- [EXERCISE BRIEF]: Copy the lines that follow, keeping every character the same.

- [GIVEN INFORMATION]:
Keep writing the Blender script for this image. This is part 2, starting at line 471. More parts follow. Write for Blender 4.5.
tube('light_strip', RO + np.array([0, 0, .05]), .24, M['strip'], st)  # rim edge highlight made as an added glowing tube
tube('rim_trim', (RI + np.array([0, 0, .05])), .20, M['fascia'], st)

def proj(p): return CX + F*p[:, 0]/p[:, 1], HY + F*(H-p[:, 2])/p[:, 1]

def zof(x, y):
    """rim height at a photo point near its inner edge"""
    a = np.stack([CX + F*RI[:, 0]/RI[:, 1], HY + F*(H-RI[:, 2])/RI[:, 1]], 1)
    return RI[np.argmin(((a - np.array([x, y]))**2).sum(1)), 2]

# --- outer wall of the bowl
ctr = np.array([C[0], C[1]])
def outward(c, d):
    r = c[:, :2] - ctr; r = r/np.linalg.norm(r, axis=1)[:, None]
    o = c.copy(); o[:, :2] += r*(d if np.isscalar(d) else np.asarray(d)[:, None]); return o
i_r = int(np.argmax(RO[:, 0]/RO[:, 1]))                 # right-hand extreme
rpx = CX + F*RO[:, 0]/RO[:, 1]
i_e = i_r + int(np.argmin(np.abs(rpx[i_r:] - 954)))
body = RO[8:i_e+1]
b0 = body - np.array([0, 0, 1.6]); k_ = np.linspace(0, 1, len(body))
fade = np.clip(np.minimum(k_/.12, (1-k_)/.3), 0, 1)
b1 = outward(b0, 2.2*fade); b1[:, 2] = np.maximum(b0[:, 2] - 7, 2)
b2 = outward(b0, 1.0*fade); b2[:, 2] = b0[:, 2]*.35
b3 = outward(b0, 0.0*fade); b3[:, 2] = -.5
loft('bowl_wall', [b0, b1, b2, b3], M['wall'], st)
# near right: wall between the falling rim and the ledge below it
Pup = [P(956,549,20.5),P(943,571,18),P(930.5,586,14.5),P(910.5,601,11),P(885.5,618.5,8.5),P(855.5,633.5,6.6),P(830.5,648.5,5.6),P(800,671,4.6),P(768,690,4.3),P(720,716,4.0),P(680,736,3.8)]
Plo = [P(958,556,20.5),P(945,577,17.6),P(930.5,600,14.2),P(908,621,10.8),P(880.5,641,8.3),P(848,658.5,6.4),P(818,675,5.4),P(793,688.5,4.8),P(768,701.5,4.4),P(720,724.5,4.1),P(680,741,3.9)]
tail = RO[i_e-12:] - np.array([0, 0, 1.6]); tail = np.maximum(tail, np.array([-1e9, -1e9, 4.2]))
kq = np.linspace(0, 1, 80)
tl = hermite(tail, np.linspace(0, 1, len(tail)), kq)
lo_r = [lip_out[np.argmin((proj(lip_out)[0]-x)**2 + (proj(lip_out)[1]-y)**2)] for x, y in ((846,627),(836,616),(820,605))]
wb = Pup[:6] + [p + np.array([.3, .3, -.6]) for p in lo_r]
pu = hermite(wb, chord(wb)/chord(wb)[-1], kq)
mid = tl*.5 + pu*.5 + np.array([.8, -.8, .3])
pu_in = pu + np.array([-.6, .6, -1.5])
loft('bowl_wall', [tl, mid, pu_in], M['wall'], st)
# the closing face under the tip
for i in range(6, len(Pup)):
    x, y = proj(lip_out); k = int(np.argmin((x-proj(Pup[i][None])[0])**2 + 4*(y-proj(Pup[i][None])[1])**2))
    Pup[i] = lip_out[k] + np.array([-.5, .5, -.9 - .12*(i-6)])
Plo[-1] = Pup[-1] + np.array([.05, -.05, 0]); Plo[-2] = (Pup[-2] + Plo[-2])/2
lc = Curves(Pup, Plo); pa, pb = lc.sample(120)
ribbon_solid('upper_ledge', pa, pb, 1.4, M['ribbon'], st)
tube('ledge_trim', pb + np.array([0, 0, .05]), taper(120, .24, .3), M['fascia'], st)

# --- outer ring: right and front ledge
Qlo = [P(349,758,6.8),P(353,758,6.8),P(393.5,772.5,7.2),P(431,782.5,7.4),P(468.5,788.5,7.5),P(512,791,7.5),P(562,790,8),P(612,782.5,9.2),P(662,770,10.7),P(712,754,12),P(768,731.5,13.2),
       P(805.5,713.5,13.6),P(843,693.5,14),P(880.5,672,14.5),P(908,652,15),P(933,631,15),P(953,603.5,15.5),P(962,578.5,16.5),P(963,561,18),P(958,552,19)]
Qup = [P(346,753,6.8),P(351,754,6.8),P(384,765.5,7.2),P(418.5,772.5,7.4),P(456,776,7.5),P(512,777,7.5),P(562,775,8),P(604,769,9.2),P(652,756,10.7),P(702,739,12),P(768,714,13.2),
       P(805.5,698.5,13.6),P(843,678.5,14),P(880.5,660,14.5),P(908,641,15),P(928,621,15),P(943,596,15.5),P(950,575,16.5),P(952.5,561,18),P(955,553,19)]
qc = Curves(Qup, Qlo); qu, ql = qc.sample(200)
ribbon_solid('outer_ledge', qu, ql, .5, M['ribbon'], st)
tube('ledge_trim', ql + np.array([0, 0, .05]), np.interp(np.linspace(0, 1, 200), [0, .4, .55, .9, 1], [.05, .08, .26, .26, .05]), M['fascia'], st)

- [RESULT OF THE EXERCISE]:
Keep writing the Blender script for this image. This is part 2, starting at line 471. More parts follow. Write for Blender 4.5.
tube('light_strip', RO + np.array([0, 0, .05]), .24, M['strip'], st)  # rim edge highlight made as an added glowing tube
tube('rim_trim', (RI + np.array([0, 0, .05])), .20, M['fascia'], st)

def proj(p): return CX + F*p[:, 0]/p[:, 1], HY + F*(H-p[:, 2])/p[:, 1]

def zof(x, y):
    """rim height at a photo point near its inner edge"""
    a = np.stack([CX + F*RI[:, 0]/RI[:, 1], HY + F*(H-RI[:, 2])/RI[:, 1]], 1)
    return RI[np.argmin(((a - np.array([x, y]))**2).sum(1)), 2]

# --- outer wall of the bowl
ctr = np.array([C[0], C[1]])
def outward(c, d):
    r = c[:, :2] - ctr; r = r/np.linalg.norm(r, axis=1)[:, None]
    o = c.copy(); o[:, :2] += r*(d if np.isscalar(d) else np.asarray(d)[:, None]); return o
i_r = int(np.argmax(RO[:, 0]/RO[:, 1]))                 # right-hand extreme
rpx = CX + F*RO[:, 0]/RO[:, 1]
i_e = i_r + int(np.argmin(np.abs(rpx[i_r:] - 954)))
body = RO[8:i_e+1]
b0 = body - np.array([0, 0, 1.6]); k_ = np.linspace(0, 1, len(body))
fade = np.clip(np.minimum(k_/.12, (1-k_)/.3), 0, 1)
b1 = outward(b0, 2.2*fade); b1[:, 2] = np.maximum(b0[:, 2] - 7, 2)
b2 = outward(b0, 1.0*fade); b2[:, 2] = b0[:, 2]*.35
b3 = outward(b0, 0.0*fade); b3[:, 2] = -.5
loft('bowl_wall', [b0, b1, b2, b3], M['wall'], st)
# near right: wall between the falling rim and the ledge below it
Pup = [P(956,549,20.5),P(943,571,18),P(930.5,586,14.5),P(910.5,601,11),P(885.5,618.5,8.5),P(855.5,633.5,6.6),P(830.5,648.5,5.6),P(800,671,4.6),P(768,690,4.3),P(720,716,4.0),P(680,736,3.8)]
Plo = [P(958,556,20.5),P(945,577,17.6),P(930.5,600,14.2),P(908,621,10.8),P(880.5,641,8.3),P(848,658.5,6.4),P(818,675,5.4),P(793,688.5,4.8),P(768,701.5,4.4),P(720,724.5,4.1),P(680,741,3.9)]
tail = RO[i_e-12:] - np.array([0, 0, 1.6]); tail = np.maximum(tail, np.array([-1e9, -1e9, 4.2]))
kq = np.linspace(0, 1, 80)
tl = hermite(tail, np.linspace(0, 1, len(tail)), kq)
lo_r = [lip_out[np.argmin((proj(lip_out)[0]-x)**2 + (proj(lip_out)[1]-y)**2)] for x, y in ((846,627),(836,616),(820,605))]
wb = Pup[:6] + [p + np.array([.3, .3, -.6]) for p in lo_r]
pu = hermite(wb, chord(wb)/chord(wb)[-1], kq)
mid = tl*.5 + pu*.5 + np.array([.8, -.8, .3])
pu_in = pu + np.array([-.6, .6, -1.5])
loft('bowl_wall', [tl, mid, pu_in], M['wall'], st)
# the closing face under the tip
for i in range(6, len(Pup)):
    x, y = proj(lip_out); k = int(np.argmin((x-proj(Pup[i][None])[0])**2 + 4*(y-proj(Pup[i][None])[1])**2))
    Pup[i] = lip_out[k] + np.array([-.5, .5, -.9 - .12*(i-6)])
Plo[-1] = Pup[-1] + np.array([.05, -.05, 0]); Plo[-2] = (Pup[-2] + Plo[-2])/2
lc = Curves(Pup, Plo); pa, pb = lc.sample(120)
ribbon_solid('upper_ledge', pa, pb, 1.4, M['ribbon'], st)
tube('ledge_trim', pb + np.array([0, 0, .05]), taper(120, .24, .3), M['fascia'], st)

# --- outer ring: right and front ledge
Qlo = [P(349,758,6.8),P(353,758,6.8),P(393.5,772.5,7.2),P(431,782.5,7.4),P(468.5,788.5,7.5),P(512,791,7.5),P(562,790,8),P(612,782.5,9.2),P(662,770,10.7),P(712,754,12),P(768,731.5,13.2),
       P(805.5,713.5,13.6),P(843,693.5,14),P(880.5,672,14.5),P(908,652,15),P(933,631,15),P(953,603.5,15.5),P(962,578.5,16.5),P(963,561,18),P(958,552,19)]
Qup = [P(346,753,6.8),P(351,754,6.8),P(384,765.5,7.2),P(418.5,772.5,7.4),P(456,776,7.5),P(512,777,7.5),P(562,775,8),P(604,769,9.2),P(652,756,10.7),P(702,739,12),P(768,714,13.2),
       P(805.5,698.5,13.6),P(843,678.5,14),P(880.5,660,14.5),P(908,641,15),P(928,621,15),P(943,596,15.5),P(950,575,16.5),P(952.5,561,18),P(955,553,19)]
qc = Curves(Qup, Qlo); qu, ql = qc.sample(200)
ribbon_solid('outer_ledge', qu, ql, .5, M['ribbon'], st)
tube('ledge_trim', ql + np.array([0, 0, .05]), np.interp(np.linspace(0, 1, 200), [0, .4, .55, .9, 1], [.05, .08, .26, .26, .05]), M['fascia'], st)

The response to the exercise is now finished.